Disqualifications are sometimes humanly hard to make. A
magnificent marlin was taken, not long ago, on quite light tackle, by a war veteran who was physically handicapped. He had fought the fish all day. But at one point, for a period of about ten minutes, he had surrendered the rod to a boat mate. The marlin was heavy enough for a record. But the rule says that the record maker must have caught his fish alone. Other physically handicapped men have made records. There is an authentic account of the taking of a swordfish by a woman after a singlehanded, unbroken battle of more than thirty hours! Feats of that sort—feats sometimes doubted by persons who believe that a harpoon rather than a rod and reel is the suitable gear for big-fish fishing—show why the IGFA is uncompromising.

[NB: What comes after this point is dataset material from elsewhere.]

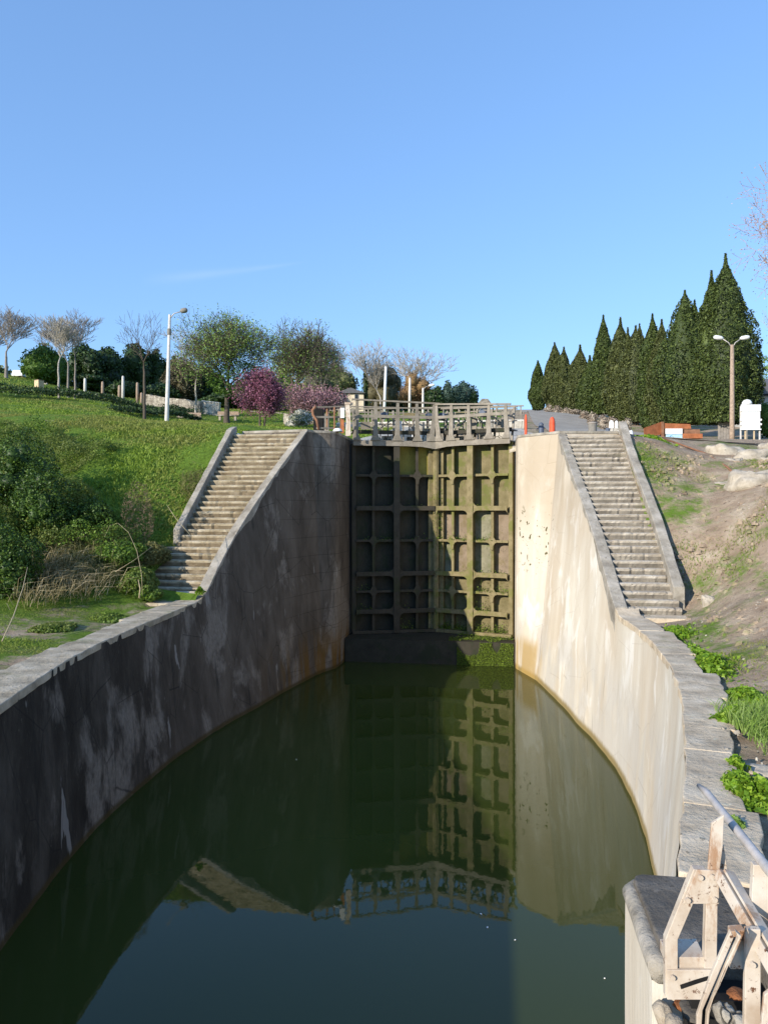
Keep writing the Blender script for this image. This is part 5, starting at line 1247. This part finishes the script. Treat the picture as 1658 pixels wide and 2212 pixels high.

The rules have to be absolute. Any fisherman (like your reporter, for an example) who has fought fish through the heat of day into the dark of night, through tumultuous storms on seas higher than his cruiser was long, in hard rains and icy gales and lightning, drifting far from shore in the battle—any such fisherman—knows that the iron-clad rules of the IGFA are his best protection. A sport without rules is not a sport—it’s a racket. With firm rules—and experts to judge—the angler knows that no one will get away with short cuts to an achievement that he has found so difficult and so challenging. Members of the executive committee of the IGFA—of which I’m one—are not, in any case, eligible to hold world records. But it is reassuring for them—as for all fishermen—to realize that every imaginable human effort is made to rule out gypping from big-game angling.